No, Frodo did not fail at his appointed task. He fulfilled it every jot and tittle. And weren't the Wise surprised! If they were indeed wise, they were also at least a little humbled to note that their assumptions, however obviously correct they may have seemed, were quite wrong.

I think of Galadriel's words to the Ring-bearer: "If you do not find a way, no one will." Well, Frodo found a way, in quite an unexpected fashion, through his pity and mercy toward Sméagol. And that is what is responsible for the destruction of the Ring. ::Galadriel-like smile::

Faramirgirl (vaires):

I think that you both had very well taken points. Frodo would of failed long before if Sam had not been there. Sam is what keep Fordo going. In the end Frodo would not throw the ring into the fire. But Gandalf did say that Gollum had a part to play before the end. And Gollum did play the part of the evil that Gandalf said he would. The ring was destory but I don't think that any one knew what really happen at the fire because I believe that Sam would not of told anyone that Frodo said that the ring was his and had put it on. So Frodo is still the hero for getting it to the fire of Mount Doom, and Gullum just helped him out by takng the ring and falling into the fire, so in a way Gollum had saved Frodo and killed himself in the progress.
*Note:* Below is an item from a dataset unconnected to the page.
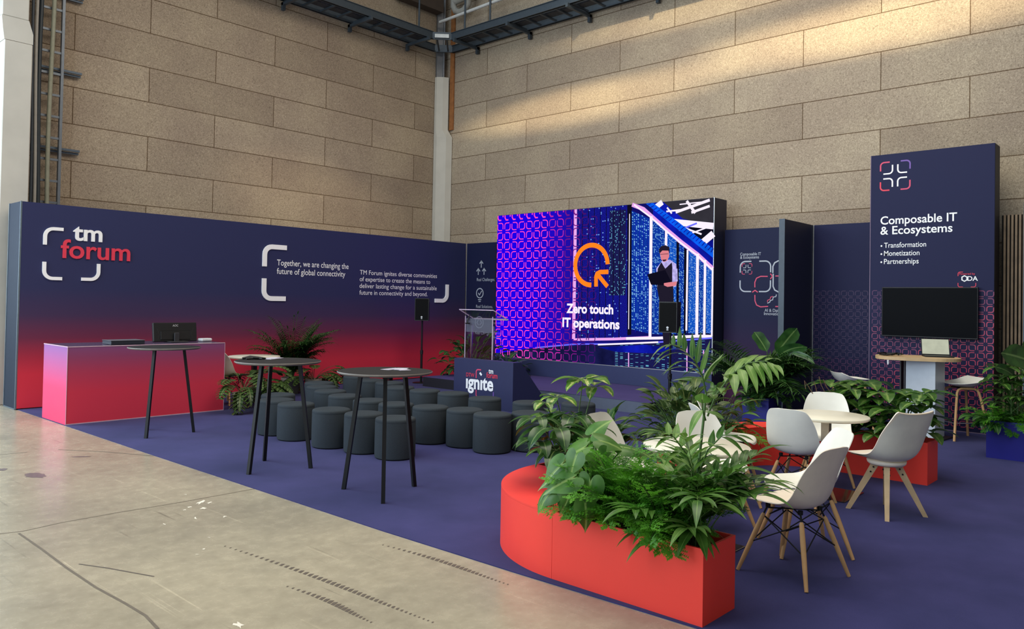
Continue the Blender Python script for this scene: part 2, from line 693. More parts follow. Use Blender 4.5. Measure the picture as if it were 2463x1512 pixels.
fmark('floor_joint', [[(-40, 1288), (55, 1277), (150, 1256), (290, 1231), (420, 1210), (520, 1192), (640, 1170)]], 0.012, mat('joint_sealant', (112, 100, 84), 0.7))
fmark('floor_crack', [[(45, 1282), (100, 1320), (160, 1365), (230, 1412), (300, 1450), (350, 1480), (380, 1512)]], 0.016, mat('crack_dust', (104, 94, 80), 0.8))
fmark('scuff', [[(190, 1356), (260, 1366), (370, 1386)], [(140, 1081), (250, 1086), (368, 1096)], [(0, 1093), (66, 1087)]], 0.012, DARKM)
rnd = random.Random(3)
mb = MB()
for (a, b, n) in (((540, 1313), (1050, 1500), 46), ((690, 1410), (900, 1500), 22), ((920, 1310), (1230, 1408), 30)):
    for i in range(n):
        t = i / n
        x = a[0] + (b[0] - a[0]) * t + 26 * math.sin(t * 3.0) * (1 - t)
        y = a[1] + (b[1] - a[1]) * t
        q = fp(x, y)
        k = 0.35 + 0.65 * math.sin(PI * min(1, t * 1.1))
        d = 0.030 * k
        poly(mb, GP, [(q[0] - d * .4, q[1] - d), (q[0] + d * 1.1, q[1] - d * .2), (q[0] + d * .5, q[1] + d * .35), (q[0] - d * .5, q[1] - d * .1)], 0.0012)
mb.build('tyre_track', DARKM, floor)
mb = MB()
for (x, y, rx, ry) in ((485, 1207, .09, .03), (505, 1208, .05, .02), (488, 1222, .03, .045), (470, 1246, .05, .015), (456, 1219, .03, .02), (443, 1226, .02, .015), (446, 1189, .02, .012), (395, 1260, .03, .008), (503, 1292, .02, .006), (490, 1320, .02, .012), (475, 1333, .02, .006), (540, 1242, .03, .015), (575, 1503, .07, .03)):
    blob(mb, fp(x, y), rx, ry, rnd.random() * 3, 14, 0.0012, 0.7, rnd)
mb.build('tape_residue', PALEM, floor)
mb = MB()
for (x, y, rx, ry) in ((85, 1143, .16, .09), (4, 1129, .07, .05), (195, 1098, .10, .03)):
    blob(mb, fp(x, y), rx, ry, rnd.random() * 3, 26, 0.0012, 0.35, rnd)
mb.build('stain', STAINM, floor)

# tall glazed opening of the hall beyond the pillar (only a sliver shows)
g = MB()
for x in (-14.9, -12.1, -9.36):
    g.box((x, HY - 0.02, 0), (x + 0.09, HY + 0.1, HTOP), 0)
for z in (0.0, 3.2, 6.4, 9.6, HTOP - 0.09):
    g.box((-14.9, HY - 0.02, z), (-9.27, HY + 0.1, z + 0.09), 0)
win = g.build('window_1', mat('window_frame_grey', (176, 182, 184), 0.4))
tag(win, 'tall glazed opening beside the white pillar', kind='structure')
gl = MB()
gl.box((-14.85, HY + 0.03, 0.05), (-9.3, HY + 0.05, HTOP - 0.05))
gm, gnt, gp_ = new_mat('window_glass')
gnt.nodes.clear()
go = node(gnt, 'ShaderNodeOutputMaterial')
gt = node(gnt, 'ShaderNodeBsdfTransparent')
gg = node(gnt, 'ShaderNodeBsdfGlossy', Roughness=0.02)
gx = node(gnt, 'ShaderNodeMixShader')
gx.inputs[0].default_value = 0.06
gnt.links.new(gt.outputs[0], gx.inputs[1])
gnt.links.new(gg.outputs[0], gx.inputs[2])
gnt.links.new(gx.outputs[0], go.inputs['Surface'])
gl.build('pane', gm, win)

# pillar with stepped corbel
CONC = mat('painted_concrete', (190, 186, 176), 0.75, var=0.05, scale=3, bump=0.05)
pb = MB()
pb.box((-9.17, -0.36, 0), (-8.79, HY - 0.03, 5.45), 0, 0.012)
prof = [(-9.17, 5.451), (-8.79, 5.451), (-8.79, 5.60), (-8.85, 5.80), (-9.21, 5.80), (-9.19, 5.60)]
n = len(prof)
vv = [(x, -0.36, z) for x, z in prof] + [(x, HY - 0.03, z) for x, z in prof]
pb.add(vv, [tuple(range(n)), tuple(range(n, 2 * n))[::-1]] + [(i, n + i, n + (i + 1) % n, (i + 1) % n) for i in range(n)])
pb.box((-9.21, -0.36, 5.801), (-8.85, HY - 0.03, HTOP), 0, 0.012)
o = pb.build('concrete_pillar', CONC)
tag(o, 'white concrete pillar with a stepped corbel beside the cable ladder', 'pillar')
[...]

Could someone please explain something that just bugs the heck out of me. If this is all Eru's plan, does that mean that this was all fate and no one had free will. That there was only one possible outcome. For example, that Bilbo 'had' to spare Gollum - that Gollum 'had' to escape from Mordor - that Faramir 'had' to spare Gollum, etc., etc. This turns Eru into a puppetmaster and eveyone into puppets. Someone HELP.
The Fate thing drives me crazy.


Does not mean he can control it. God always knows what the end result of something will be, but he does not, in anyway, make our decision for us. Thus we all have free will. Make sense? Eru is not a puppet master, but just able to see more than mortals or Elves for that matter. It would be like if you were standing on a street corner and you could see down to the end of the block. However, if you climed to the roof of a building you would be able to see much farther, but you are not able to change anything in the distance, just to view it. Kind of a silly way to think about it I know, but that is how I always envisioned it.
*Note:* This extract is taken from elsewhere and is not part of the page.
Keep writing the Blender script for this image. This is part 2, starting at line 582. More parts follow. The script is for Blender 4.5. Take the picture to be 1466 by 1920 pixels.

Let me re-phrase your analogy in another way and see if I am understanding this concept. We have a crystal ball to see into the future, and see a particular event occur; but we do not see the paths that led to that event and we don't control the decisions of the ones that ended up in that future event. So the individuals involved along the path had free will to make decisions and the decisions they made led to that particular future event or end result. Does that make sense?
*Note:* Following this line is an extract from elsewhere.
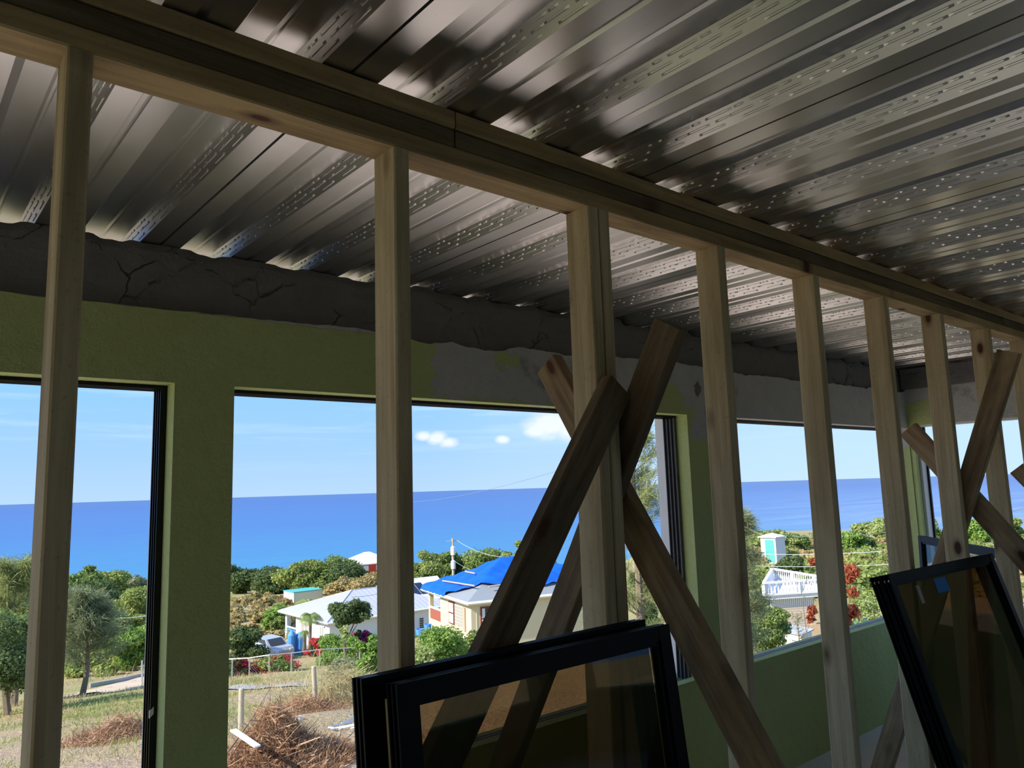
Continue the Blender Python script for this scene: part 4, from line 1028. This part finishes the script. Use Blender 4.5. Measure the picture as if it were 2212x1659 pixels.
for i in range(int(Lw/.16)): onw(i*.16, i*.16+.09, zt_-1.95, zt_-1.3, .0, .05, cg)
cg.build('corrugated_sheet', M['white_paint'], hb)
for i in range(20): onw(0, Lw, zt_-2.1-i*.18, zt_-2.1-i*.18+.155, .0, .025).build('board', M['wood_wall'], hb)
for s in (1.55, 2.25, 2.95): onw(s, s+.16, zt_-2.75, zt_-2.3, .025, .05).build('vent', M['ply'], hb)
s0 = on_face(1736, Gi, e_); s1 = on_face(1766, Gi, e_)
onw(s0, s1, zt_-6.6, zt_-3.3, .03, .09).build('door', M['ply'], hb); onw(s1+.05, s1+.2, zt_-3.2, zt_-1.3, .05, .2).build('column', M['teal'], hb)
# white low shed beside the bush
b = place(1706, 46); sd = thing('low_shed', 'low white shed roof behind the round bush at right', 'shed', b); m = MB(); z_ = at(1706, 1352, 46)[2]; m.box(b[0]-1.0, b[0]+.1, b[1]-1.4, b[1]+.2, b[2]-.5, z_-.15); m.build('wall', M['house_white'], sd)
m = MB(); m.obox((b[0]-1.1, b[1]-1.5, z_-.2), (1.3, 0, .12), (0, 1.8, .12), (0, 0, .06)); m.build('roof', M['roof_white'], sd)
# teal object and dark roof glimpsed at the sill
b = place(1846, 30); m = MB(); z_ = at(1846, 1338, 30)[2]
for s in (0, 1.0): m.tube([(b[0]-.4, b[1]-.4+s*.8, b[2]), (b[0]-.4, b[1]-.4+s*.8, z_), (b[0]+.4, b[1]-.4+s*.8, z_+.05), (b[0]+.4, b[1]-.4+s*.8, b[2])], .03, 6)
tag(m.build('teal_bench', M['teal']), 'teal tubular frame glimpsed over the sill between fifth and sixth studs', 'frame')

# rust leaved sparse saplings at right
def sapling(label, px, d, ytop, clusters, mat='leaf_rust'):
    SEED[0] += 1; rng = np.random.default_rng(SEED[0]); b = place(px, d); zt = at(px, ytop, d)[2]; H = zt-b[2]
    r = thing('rust_leaved_sapling', label, 'sapling', b); t = MB(); t.tube([b, b+(.05, .03, H*.5), b+(0, .05, H)], [.03, .02, .008], 5); bl = []
    for (cx, cy, rr) in clusters:
        c = at(cx, cy, d); R = rr*d/FPX; t.tube([b+(0, 0, max(.1, (c[2]-b[2])*.75)), c], [.012, .006], 4); bl.append((c[0]-b[0], c[1]-b[1], c[2]-b[2], R, R, R))
    t.build('stem', M['bark'], r); mesh_obj('leaves', leaf_cloud('leaves', M[mat], bl, 70*len(clusters), .10, rng, aspect=2.6), r)
sapling('rust red leaved sapling beside the fifth stud', 1838, 28, 1215, [(1838, 1236, 15), (1832, 1250, 10), (1843, 1279, 10), (1841, 1322, 13), (1832, 1345, 7)])
sapling('sapling with two red leaf tufts in front of the plywood door', 1750, 30, 1300, [(1754, 1318, 8), (1751, 1337, 7), (1755, 1214, 6)])
casuarina('bare twiggy dead plant below the plywood door', 1732, 32, 1325, 34, 'leaf_grey', nb=26, ns=7, low=.1, L=.18, trunk_r=.03)

# ------------------------------------------------------------------ yard in front of the white house
palm('palm tree in front of the white house wall', 668, 58, 1309, 52, 'leaf_mid', 15, 1.15)
palm('palm of yellowing hanging fronds left of the palm tree', 656, 59, 1350, 26, 'leaf_olive', 9, 1.7)
tree('feather_leaf_tree', 'feathery dark green tree against the white roof', 752, 52, 1286, 80, 'leaf_dark', low=.52, n=4200, leafs=.17)
tree('papaya_tree', 'thin papaya stem with small pale crown', 746, 47, 1348, 24, 'leaf_lime', low=.72, n=350)
tree('bougainvillea', 'crimson bougainvillea beside the palm trunk', 689, 57, 1378, 44, 'leaf_dark', cat='shrub', low=.02, flower='petal_red', n=1800, trunk=False)
tree('bougainvillea', 'magenta bougainvillea against the lavender wall', 782, 53, 1357, 44, 'leaf_dark', cat='shrub', low=.02, flower='petal_magenta', n=1800, trunk=False)
tree('bougainvillea', 'red bougainvillea by the fence at the green pier', 515, 46.5, 1417, 54, 'leaf_dark', cat='shrub', low=.02, flower='petal_red', n=1800, trunk=False)
tree('bougainvillea', 'largest red bougainvillea sprawling behind the chain-link fence', 592, 47.5, 1417, 90, 'leaf_mid', cat='shrub', low=.02, flower='petal_red', n=2600, trunk=False)
tree('garden_shrub', 'large green garden shrub in front of the lavender wall', 733, 50, 1371, 92, 'leaf_bright', cat='shrub', low=.02, n=6000)
tree('garden_shrub', 'big-leaved bright shrub touching the square stud', 797, 30, 1372, 62, 'leaf_bright', cat='shrub', low=.05, n=2600, leafs=.16)
tree('garden_shrub', 'sparse grey green shrub below the fence rail', 752, 37, 1425, 80, 'leaf_grey', cat='shrub', low=.1, n=900)
tree('garden_shrub', 'airy light green tree in front of the yellow house', 950, 34, 1352, 110, 'leaf_bright', cat='shrub', low=.2, n=5200, leafs=.11)
tree('garden_shrub', 'airy green shrub at the foot of the yellow house near the flat board', 1015, 36, 1362, 70, 'leaf_mid', cat='shrub', low=.15, n=3000, leafs=.11)
tree('garden_shrub', 'yellow green shrub between square stud and the stack of panels', 908, 28, 1395, 56, 'leaf_lime', cat='shrub', low=.1, n=2200, leafs=.1)
# blue plastic and junk left of the yellow house
b = at(918, 1372, 42); g_ = gz(b[0], b[1]); m = MB()
for i, (dx, dz_, r_) in enumerate(((-.25, 0, .22), (.15, .22, .20), (.05, -.35, .24))): m.lathe((b[0]+dx, b[1]-dx*.4, b[2]+dz_), [(0, 0), (r_*.8, 0), (r_, .34), (r_*.92, .34), (r_*.72, .04), (0, .04)], 10)
m.tube([(b[0], b[1], g_), (b[0], b[1], b[2])], .03, 5)
tag(m.build('blue_tub', M['blue_paint']), 'blue plastic tubs on a stake behind the airy tree', 'plastic')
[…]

Another thing. When you say "Does not mean he can control it.", shouldn't it be that Eru 'can' control it but chooses not to? Just like he chose to let Melkor's disharmony in the Great Music abide rather than delete it? He is Eru and can control all things, but lets events unfold as they will.

By the way, I don't think your analogy is silly at all. If it helps you to clarify your thoughts on something and works for you, then that's what matters. I've taken some strange paths in my time to reach an understanding of a particular thought or idea.